Les enseignants et le personnel administratif ne sont pas payés depuis de longs mois. Ils continuent quand même à faire cours, mais retiennent les notes, ce qui bloque la délivrance des diplômes et des attestations de résultats.
Comme souvent sous nos latitudes, la plupart des États ne s’acquittent plus de leurs contributions depuis des lustres, malgré les tournées de rappel de Ministres gabonais dans les différentes capitales. Certains ont même cessé d’envoyer des étudiants à l’I.A.I et préféré créer des structures de formation locales.
Ne continuons pas à nous voiler la face. L’I.A.I n’intéresse plus les autres pays membres. Le Gabon doit en tirer les conséquences et le « nationaliser ». S’il le veut, il a la capacité de le prendre en charge, éventuellement avec l’accompagnement de partenaires extérieurs, publics et privés. Face au même type de difficultés, le Cameroun l’a fait depuis longtemps pour le l’E.S.I.J.Y (École Supérieure Internationale de Journalisme de Yaoundé).
La réussite d’une nationalisation de l’I.A.I est cependant conditionnée par le sérieux et la rigueur que nous imprimerons à la nouvelle structure. Ne perdons pas de vue que par-delà la formation de techniciens, l’informatique est devenue un enjeu de stratégie et de souveraineté nationales, de par l’élargissement continuel du spectre de ses applications et ses prolongements dans le numérique et l’intelligence artificielle.
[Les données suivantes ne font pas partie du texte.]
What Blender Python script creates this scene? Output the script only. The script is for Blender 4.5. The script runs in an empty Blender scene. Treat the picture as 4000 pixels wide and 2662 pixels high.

Pour parler simple et clair, aucun partenaire ne se joindra à nous si nous introduisons dans la future école d’informatique le « houya-houya » national. Bien au contraire, il faudra tourner le dos à nos mauvaises pratiques et viser dans tous les aspects du fonctionnement de l’école les standards internationaux : recruter des enseignants (gabonais ou étrangers) de qualité, les accueillir et les payer correctement, réhabiliter les installations et les maintenir en bon état, admettre les étudiants sur la seule base de leur niveau….
Bien entendu, cette école « new-look » requiert des moyens financiers adéquats. Le budget de l’État y pourvoira sans doute pour la majeure partie. Il n’est cependant pas déraisonnable d’imaginer que l’école elle-même doive trouver des ressources complémentaires dans des activités annexes (perfectionnement d’employés et cadres d’entreprises ou d’administrations publiques, cours vespéraux d’initiation à l’informatique, contrats de prestations informatiques, recherche et développement, etc.). L’identification et la mise en place de ces activités annexes devront figurer dans les contrats des dirigeants de l’école.
Vous l’aurez compris. Ma position se résume sommairement ainsi :
– L’I.A.I des débuts est déjà morte et ne reviendra plus ;
– Prenons-en acte avec lucidité et responsabilité ;
– Faisons vite à la place un institut GABONAIS d’informatique tourné vers l’avenir.